Counting hypertriangles through hypergraph orientations

TL;DR

This paper introduces a new framework and algorithm for efficiently counting hypertriangles in hypergraphs, leveraging orientations and degeneracy concepts, with significant speed and memory improvements over existing methods.

Contribution

It generalizes classical graph algorithms to hypergraphs and provides the first provable, efficient hypertriangle counting algorithm with practical implementation.

Findings

DITCH is 10-100x faster than existing methods

DITCH uses less memory and is more scalable

The framework extends graph orientation techniques to hypergraphs

Abstract

Counting the number of small patterns is a central task in network analysis. While this problem is well studied for graphs, many real-world datasets are naturally modeled as hypergraphs, motivating the need for efficient hypergraph motif counting algorithms. In particular, we study the problem of counting hypertriangles - collections of three pairwise-intersecting hyperedges. These hypergraph patterns have a rich structure with multiple distinct intersection patterns unlike graph triangles.

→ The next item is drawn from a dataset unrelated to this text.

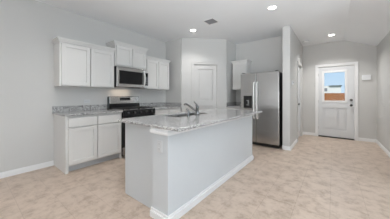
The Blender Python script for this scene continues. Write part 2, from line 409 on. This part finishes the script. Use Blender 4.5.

Inspired by classical graph algorithms based on orientations and degeneracy, we develop a theoretical framework that generalizes these concepts to hypergraphs and yields provable algorithms for hypertriangle counting. We implement these ideas in DITCH (Degeneracy Inspired Triangle Counter for Hypergraphs) and show experimentally that it is 10-100x faster and more memory efficient than existing state-of-the-art methods.